Bertrand Bonello à la Cinémathèque

//Bertrand Bonello à la Cinémathèque

Bertrand Bonello à la Cinémathèque

Après Beaubourg, la Cinémathèque de Nice proposait  une rétrospective de Bertrand Bonello, avec une carte blanche de programmation et une master class qui a fait salle comble. Le réalisateur Niçois de 48 ans, auquel on doit sept longs métrages, dont Le Pornographe, L’Apollonide et Saint-Laurent, a pu goûter l’attachement que lui portent ses concitoyens, lors de cette soirée à succès, au cours de laquelle il a commenté avec passion sa filmographie, en compagnie du critique Philippe Rouyer. Quelques heures plus tôt, il nous confiait pourtant ses doutes, après la réception mitigée de son dernier film, Nocturama. L’histoire d’un groupe de jeunes gens qui fomentent des attentats à la bombe en plein Paris (voir la critique du DVD en rubrique ça vient de sortir) …

La sortie de Nocturama n’a pas été simple, entre polémiques, insuccès public et critiques mitigées. Quel bilan en tirez-vous?
Le côté positif, c’est que le film a vraiment existé, même s’il n’a pas connu de succès en salles. Il a généré des débats enflammés que je peux comprendre, mais qui m’ont échappé. Il me semble qu’il a été mieux compris à l’étranger.En France, il y avait sans doute trop d’émotion autour de ces questions. Et pour cause…

Vous attendiez-vous à ces réactions?
On savait qu’il faudrait accompagner le film et s’expliquer plus que d’habitude. J’ai écrit cette histoire en 2011, bien avant les attentats. Ensuite il y a eu Charlie, puis le Bataclan alors qu’on terminait le montage. Nice pour finir, quelques semaines avant la sortie… J’ai dû modifier le titre original (Paris est une fête) qui devenait impossible, mais je n’ai pas touché au reste. L’histoire n’a rien à voir avec ce qui s’est passé à Paris, Bruxellles et Nice. Mais il y a quand même eu brouillage du film par le réel, c’est certain.

Que vouliez-vous exprimer à travers cette histoire d’attentats?
L’idée de départ était d’exprimer, à travers les moyens du cinéma, un sentiment général de tension et de confusion. Montrer dix jeunes gens qui n’encaissent plus et veulent tout faire péter. Ce n’est pas un film politique ou social avec un discours clair, comme un Ken Loach. Je voulais rendre compte d’une certaine ambiguïté qui fait qu’on peut avoir en même temps envie de tout faire exploser et profiter jusqu’au bout du système (ce que font les protagonistes retranchés dans un grand magasin après les attentats N.D.L.R.). On n’est plus dans les années 60-70 où les idéologies étaient claires.C’est cela qui rend le film contemporain, ce qui ne veut pas dire d’actualité. L’actualité, c’est Daech: ce n’est pas mon film…

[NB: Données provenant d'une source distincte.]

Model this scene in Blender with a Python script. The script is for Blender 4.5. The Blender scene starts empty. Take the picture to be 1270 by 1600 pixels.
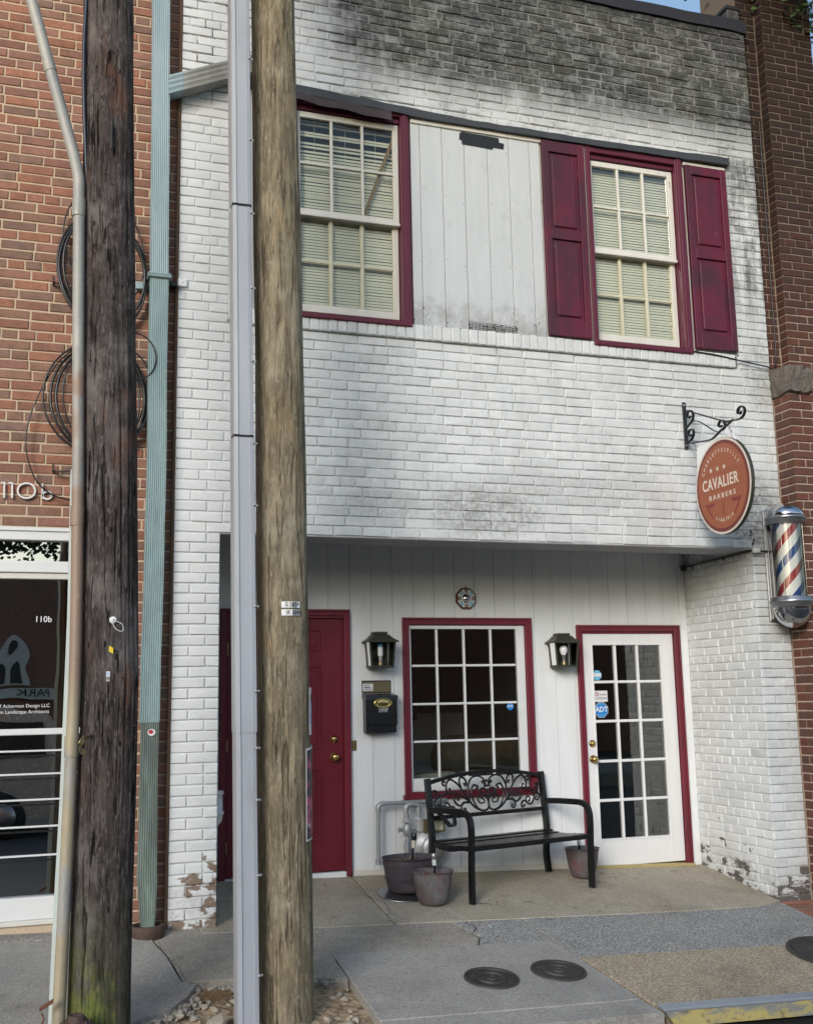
import bpy, math, random
import numpy as np
from mathutils import Vector, Matrix, noise
random.seed(7)
S = bpy.context.scene
COL = S.collection

# ------------------------------------------------------------------ camera, world, sun, exposure
cam_data = bpy.data.cameras.new('camera')
cam = bpy.data.objects.new('camera', cam_data)
COL.objects.link(cam)
R = Matrix(((0.948494, -0.316223, -0.019023), (0.035584, 0.166015, -0.985481), (0.314790, 0.934046, 0.168717)))
CAMP = Vector((0.0, -7.133, 1.369))
mw = Matrix.Identity(4)
for i in range(3):
    mw[i][0] = R[0][i]; mw[i][1] = -R[1][i]; mw[i][2] = -R[2][i]; mw[i][3] = CAMP[i]
cam.matrix_world = mw
cam_data.sensor_fit = 'VERTICAL'; cam_data.sensor_height = 24.0
cam_data.lens = 24.0 * 1698.86 / 1600.0
cam_data.clip_start = 0.05; cam_data.clip_end = 1500
S.camera = cam

SUN_EL, SUN_AZ = math.radians(21), math.radians(-36)      # azimuth measured from -Y (street side) towards +X
w = bpy.data.worlds.new('World'); S.world = w; w.use_nodes = True
wn = w.node_tree; wn.nodes.clear()
sky = wn.nodes.new('ShaderNodeTexSky'); sky.sky_type = 'NISHITA'; sky.sun_disc = False
sky.sun_elevation = SUN_EL; sky.sun_rotation = math.pi - SUN_AZ
sky.air_density = 1.3; sky.dust_density = 1.4; sky.ozone_density = 1.5
bg = wn.nodes.new('ShaderNodeBackground'); bg.inputs['Strength'].default_value = 0.13
wo = wn.nodes.new('ShaderNodeOutputWorld')
wn.links.new(sky.outputs[0], bg.inputs[0]); wn.links.new(bg.outputs[0], wo.inputs[0])
sd = bpy.data.lights.new('sun', 'SUN'); sd.energy = 1.15; sd.angle = math.radians(20); sd.color = (1.0, 0.98, 0.96)
sun = bpy.data.objects.new('sun', sd); COL.objects.link(sun)
sdir = Vector((math.sin(SUN_AZ) * math.cos(SUN_EL), -math.cos(SUN_AZ) * math.cos(SUN_EL), math.sin(SUN_EL)))
sun.location = (0, -20, 20)
sun.rotation_euler = sdir.to_track_quat('Z', 'Y').to_euler()
S.view_settings.view_transform = 'Standard'; S.view_settings.look = 'None'
S.view_settings.exposure = 0.70; S.view_settings.gamma = 1.0; S.view_settings.use_curve_mapping = False
S.cycles.max_bounces = 8; S.cycles.transparent_max_bounces = 16
S.cycles.glossy_bounces = 3; S.cycles.diffuse_bounces = 4; S.cycles.transmission_bounces = 8
S.cycles.caustics_reflective = False; S.cycles.caustics_refractive = False

def to_px(p):
    v = Vector(p) - CAMP
    d = R[2].dot(v)
    if d < 0.1: return None
    return 635 + 1698.86 * R[0].dot(v) / d, 800 + 1698.86 * R[1].dot(v) / d, d

# ------------------------------------------------------------------ node expressions
class X:
    def __init__(s, nt, sock): s.nt, s.s = nt, sock
    def _m(s, op, *a, clamp=False):
        n = s.nt.nodes.new('ShaderNodeMath'); n.operation = op; n.use_clamp = clamp
        for i, v in enumerate((s,) + a):
            if isinstance(v, X): s.nt.links.new(v.s, n.inputs[i])
            else: n.inputs[i].default_value = v
        return X(s.nt, n.outputs[0])
    def __add__(s, o): return s._m('ADD', o)
    def __sub__(s, o): return s._m('SUBTRACT', o)
    def __mul__(s, o): return s._m('MULTIPLY', o)
    def __rsub__(s, o): return (s * -1.0) + o
    __radd__ = __add__; __rmul__ = __mul__
    def clamp(s): return s._m('ADD', 0.0, clamp=True)
    def max(s, o): return s._m('MAXIMUM', o)
    def min(s, o): return s._m('MINIMUM', o)
    def abs(s): return s._m('ABSOLUTE')
    def pow(s, o): return s._m('POWER', o)
    def floor(s): return s._m('FLOOR')
    def frac(s): return s._m('FRACT')
    def sstep(s, a, b):
        n = s.nt.nodes.new('ShaderNodeMapRange'); n.interpolation_type = 'SMOOTHSTEP'
        s.nt.links.new(s.s, n.inputs[0])
        if a < b:
            n.inputs[1].default_value = a; n.inputs[2].default_value = b; n.inputs[3].default_value = 0; n.inputs[4].default_value = 1
        else:
            n.inputs[1].default_value = b; n.inputs[2].default_value = a; n.inputs[3].default_value = 1; n.inputs[4].default_value = 0
        return X(s.nt, n.outputs[0])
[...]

Pensez-vous que le sujet a rebuté les sélectionneurs cannois.? Votre absence au Festival a été remarquée alors que vous en êtes un habitué…
Je n’ai pas eu l’occasion d’en parler directement avec eux, mais la sélection s’est faite juste après les attentats de Bruxelles, dans un contexte hypersécuritaire.J’imagine qu’ils n’avaient pas très envie de créer la polémique à cet endroit-là. Avec le recul, ça a sans doute contribué à protéger le film car il demande un recul critique qui n’est juste pas possible à Cannes.

N’y avait -il pas aussi, de votre part, une volonté de rupture,  après L’Apollonide et surtout Saint Laurent, qui étaient des films plus « grand public » ? 

Si, effectivement. Après ces deux films j’avais un peu peur de me retrouver labellisé. .  J’avais envie de revenir à quelque chose de plus contemporain, tendu, ancré dans un certain ressenti de la réalité , donc forcément plus dur. Je n’avais pas envie de me laisser enfermer dans une sorte de consensus chic, de faire partie d’un establishment que j’ai toujours voulu fuir depuis que je suis gamin. On en paye le prix évidemment. Mais ça fait partie du chemin…

De quoi sera fait l’après Nocturama?

Je n’en sais rien.Peut-être passer à autre chose?Je l’ai déjà fait et ce n’est pas évident de rebondir après ce film-là, indépendamment de son succès ou de son insuccès. C’était un projet lourd à porter et je me sens un peu vidé. Même si j’adore tourner, je n’ai pas envie d’enfiler les films, juste pour faire des films. Jusqu’à maintenant, chacun de mes films a été une évidence.Or, pour l’instant, je n’en vois pas.